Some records
----------

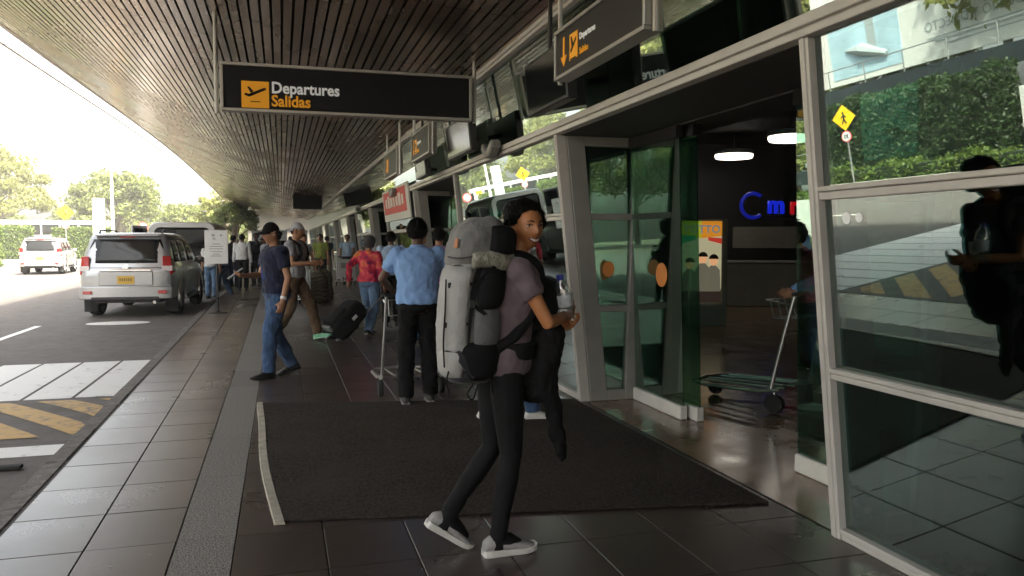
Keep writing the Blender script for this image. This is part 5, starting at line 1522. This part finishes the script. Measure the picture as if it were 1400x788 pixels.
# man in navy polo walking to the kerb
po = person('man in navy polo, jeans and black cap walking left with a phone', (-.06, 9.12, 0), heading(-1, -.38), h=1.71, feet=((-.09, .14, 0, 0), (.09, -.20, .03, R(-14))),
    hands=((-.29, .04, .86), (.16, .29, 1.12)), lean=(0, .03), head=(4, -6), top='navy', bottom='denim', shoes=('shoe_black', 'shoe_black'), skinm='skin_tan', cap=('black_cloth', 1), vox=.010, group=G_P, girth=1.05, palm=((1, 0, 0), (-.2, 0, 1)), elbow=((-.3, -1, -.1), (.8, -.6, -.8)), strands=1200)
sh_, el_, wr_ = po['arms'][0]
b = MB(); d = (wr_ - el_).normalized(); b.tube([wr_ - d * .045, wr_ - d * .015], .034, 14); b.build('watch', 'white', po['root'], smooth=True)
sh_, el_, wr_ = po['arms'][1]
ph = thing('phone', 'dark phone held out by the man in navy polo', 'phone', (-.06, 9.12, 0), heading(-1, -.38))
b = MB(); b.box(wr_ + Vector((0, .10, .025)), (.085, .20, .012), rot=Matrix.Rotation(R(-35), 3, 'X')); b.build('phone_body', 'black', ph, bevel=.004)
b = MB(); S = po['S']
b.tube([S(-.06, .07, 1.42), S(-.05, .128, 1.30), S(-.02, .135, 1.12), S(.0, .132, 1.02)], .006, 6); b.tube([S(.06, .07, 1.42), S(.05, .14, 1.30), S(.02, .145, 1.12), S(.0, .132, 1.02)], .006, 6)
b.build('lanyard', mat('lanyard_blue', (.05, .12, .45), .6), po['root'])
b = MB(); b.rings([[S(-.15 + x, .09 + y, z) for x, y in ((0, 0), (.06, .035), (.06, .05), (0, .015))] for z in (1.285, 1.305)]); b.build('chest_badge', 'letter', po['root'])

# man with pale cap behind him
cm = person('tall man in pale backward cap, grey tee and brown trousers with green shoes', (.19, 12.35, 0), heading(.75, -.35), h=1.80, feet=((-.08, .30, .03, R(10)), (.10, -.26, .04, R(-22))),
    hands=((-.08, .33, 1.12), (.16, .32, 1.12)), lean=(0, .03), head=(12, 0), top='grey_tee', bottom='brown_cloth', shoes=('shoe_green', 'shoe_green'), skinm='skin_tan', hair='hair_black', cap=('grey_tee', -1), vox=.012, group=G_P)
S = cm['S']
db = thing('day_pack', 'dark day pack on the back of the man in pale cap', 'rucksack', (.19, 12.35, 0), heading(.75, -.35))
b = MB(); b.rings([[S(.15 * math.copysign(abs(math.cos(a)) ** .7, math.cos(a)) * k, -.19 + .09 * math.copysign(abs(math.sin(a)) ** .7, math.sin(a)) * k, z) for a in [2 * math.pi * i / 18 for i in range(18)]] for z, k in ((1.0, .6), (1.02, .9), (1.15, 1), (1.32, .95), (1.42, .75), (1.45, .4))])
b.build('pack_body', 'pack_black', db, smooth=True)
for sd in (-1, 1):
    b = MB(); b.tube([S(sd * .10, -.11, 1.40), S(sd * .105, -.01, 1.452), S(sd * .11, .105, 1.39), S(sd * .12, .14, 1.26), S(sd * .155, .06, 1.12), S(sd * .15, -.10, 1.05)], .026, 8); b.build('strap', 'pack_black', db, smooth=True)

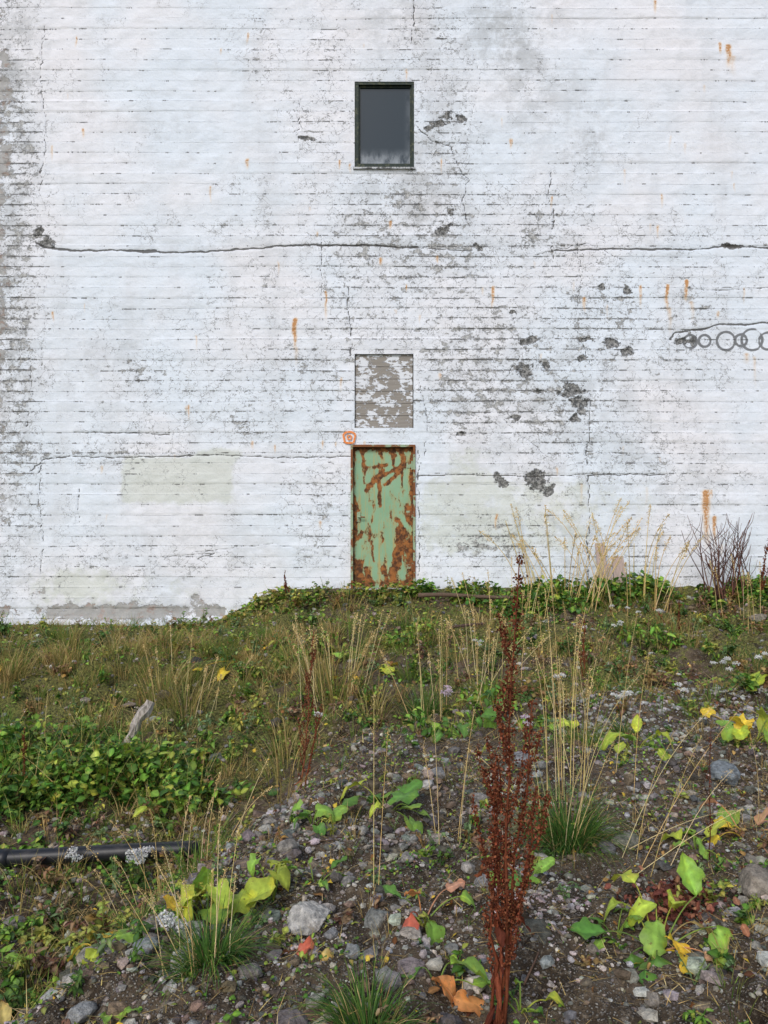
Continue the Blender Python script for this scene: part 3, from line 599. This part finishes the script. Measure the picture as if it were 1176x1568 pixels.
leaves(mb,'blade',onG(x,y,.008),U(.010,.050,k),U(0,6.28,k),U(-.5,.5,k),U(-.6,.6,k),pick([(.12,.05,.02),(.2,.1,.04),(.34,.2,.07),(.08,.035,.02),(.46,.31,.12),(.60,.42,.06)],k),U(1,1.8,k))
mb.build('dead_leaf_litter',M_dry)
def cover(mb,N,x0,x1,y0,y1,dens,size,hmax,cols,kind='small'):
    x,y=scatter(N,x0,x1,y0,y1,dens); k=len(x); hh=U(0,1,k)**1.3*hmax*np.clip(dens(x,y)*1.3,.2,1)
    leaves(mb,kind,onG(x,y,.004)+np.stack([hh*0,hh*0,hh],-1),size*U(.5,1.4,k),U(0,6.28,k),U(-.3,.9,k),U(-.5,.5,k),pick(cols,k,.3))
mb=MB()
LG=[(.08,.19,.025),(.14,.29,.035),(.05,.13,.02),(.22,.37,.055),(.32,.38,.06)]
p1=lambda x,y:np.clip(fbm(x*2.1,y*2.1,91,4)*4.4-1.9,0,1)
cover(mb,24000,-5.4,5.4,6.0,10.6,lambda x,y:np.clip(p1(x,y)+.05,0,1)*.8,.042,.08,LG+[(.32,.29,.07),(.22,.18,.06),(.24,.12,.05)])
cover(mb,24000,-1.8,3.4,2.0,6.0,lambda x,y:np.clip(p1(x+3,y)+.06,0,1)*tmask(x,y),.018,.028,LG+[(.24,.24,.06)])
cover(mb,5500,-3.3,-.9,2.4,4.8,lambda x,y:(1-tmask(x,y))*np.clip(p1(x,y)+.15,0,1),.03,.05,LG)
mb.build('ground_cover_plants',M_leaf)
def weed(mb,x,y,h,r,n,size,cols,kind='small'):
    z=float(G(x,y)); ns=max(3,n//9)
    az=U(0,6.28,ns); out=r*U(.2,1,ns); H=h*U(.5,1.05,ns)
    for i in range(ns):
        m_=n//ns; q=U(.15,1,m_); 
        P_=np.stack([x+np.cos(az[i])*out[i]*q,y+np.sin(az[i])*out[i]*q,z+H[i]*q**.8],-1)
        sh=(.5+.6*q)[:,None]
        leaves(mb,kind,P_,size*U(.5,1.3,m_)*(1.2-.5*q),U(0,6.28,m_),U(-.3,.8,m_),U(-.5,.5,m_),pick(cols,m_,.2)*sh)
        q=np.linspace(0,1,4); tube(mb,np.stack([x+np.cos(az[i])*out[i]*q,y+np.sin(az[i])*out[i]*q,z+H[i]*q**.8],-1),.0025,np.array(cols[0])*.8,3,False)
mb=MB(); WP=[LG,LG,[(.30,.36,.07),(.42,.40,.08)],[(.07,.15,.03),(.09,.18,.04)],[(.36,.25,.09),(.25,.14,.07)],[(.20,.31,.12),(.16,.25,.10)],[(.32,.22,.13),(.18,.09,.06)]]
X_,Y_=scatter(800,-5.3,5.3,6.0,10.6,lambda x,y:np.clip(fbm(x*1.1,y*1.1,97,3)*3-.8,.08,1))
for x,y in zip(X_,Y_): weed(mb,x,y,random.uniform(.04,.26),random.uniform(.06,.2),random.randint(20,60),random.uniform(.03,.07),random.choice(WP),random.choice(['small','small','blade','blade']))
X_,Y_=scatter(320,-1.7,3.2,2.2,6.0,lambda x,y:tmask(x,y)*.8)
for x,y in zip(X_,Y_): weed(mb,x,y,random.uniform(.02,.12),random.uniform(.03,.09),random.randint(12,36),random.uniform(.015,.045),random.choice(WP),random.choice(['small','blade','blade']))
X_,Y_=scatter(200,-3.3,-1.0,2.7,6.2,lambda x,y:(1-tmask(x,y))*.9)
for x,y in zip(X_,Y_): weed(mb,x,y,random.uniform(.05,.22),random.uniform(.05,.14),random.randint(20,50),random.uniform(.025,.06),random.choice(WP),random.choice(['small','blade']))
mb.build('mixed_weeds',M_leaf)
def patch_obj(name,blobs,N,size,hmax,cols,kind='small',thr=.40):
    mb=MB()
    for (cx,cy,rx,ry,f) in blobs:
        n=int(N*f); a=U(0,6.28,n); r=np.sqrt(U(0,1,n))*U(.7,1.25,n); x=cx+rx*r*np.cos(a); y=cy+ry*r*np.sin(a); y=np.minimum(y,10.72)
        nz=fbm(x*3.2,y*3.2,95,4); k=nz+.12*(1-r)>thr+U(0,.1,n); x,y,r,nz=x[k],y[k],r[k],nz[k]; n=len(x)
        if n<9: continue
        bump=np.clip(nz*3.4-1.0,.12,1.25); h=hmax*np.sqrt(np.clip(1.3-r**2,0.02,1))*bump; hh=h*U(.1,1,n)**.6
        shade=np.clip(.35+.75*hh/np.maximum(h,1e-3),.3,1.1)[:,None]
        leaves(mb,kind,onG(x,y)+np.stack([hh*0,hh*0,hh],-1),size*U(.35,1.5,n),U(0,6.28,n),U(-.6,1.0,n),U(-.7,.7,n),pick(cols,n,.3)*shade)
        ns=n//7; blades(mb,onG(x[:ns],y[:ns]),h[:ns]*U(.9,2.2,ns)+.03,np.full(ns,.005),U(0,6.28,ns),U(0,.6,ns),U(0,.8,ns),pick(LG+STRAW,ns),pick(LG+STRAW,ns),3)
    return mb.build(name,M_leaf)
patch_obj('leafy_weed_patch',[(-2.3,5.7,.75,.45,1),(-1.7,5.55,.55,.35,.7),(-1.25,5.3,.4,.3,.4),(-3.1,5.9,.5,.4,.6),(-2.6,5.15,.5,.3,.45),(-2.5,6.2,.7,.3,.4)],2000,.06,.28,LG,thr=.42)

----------

**Problem details**
Set out exactly the run of lines that begins at the line holding "shade=np.clip(.35+.75*hh/np.maximum(h,1e-3),.3,1.1)[:,None]" and ends at the last line of the data.

**Answer for the task**
        shade=np.clip(.35+.75*hh/np.maximum(h,1e-3),.3,1.1)[:,None]
        leaves(mb,kind,onG(x,y)+np.stack([hh*0,hh*0,hh],-1),size*U(.35,1.5,n),U(0,6.28,n),U(-.6,1.0,n),U(-.7,.7,n),pick(cols,n,.3)*shade)
        ns=n//7; blades(mb,onG(x[:ns],y[:ns]),h[:ns]*U(.9,2.2,ns)+.03,np.full(ns,.005),U(0,6.28,ns),U(0,.6,ns),U(0,.8,ns),pick(LG+STRAW,ns),pick(LG+STRAW,ns),3)
    return mb.build(name,M_leaf)
patch_obj('leafy_weed_patch',[(-2.3,5.7,.75,.45,1),(-1.7,5.55,.55,.35,.7),(-1.25,5.3,.4,.3,.4),(-3.1,5.9,.5,.4,.6),(-2.6,5.15,.5,.3,.45),(-2.5,6.2,.7,.3,.4)],2000,.06,.28,LG,thr=.42)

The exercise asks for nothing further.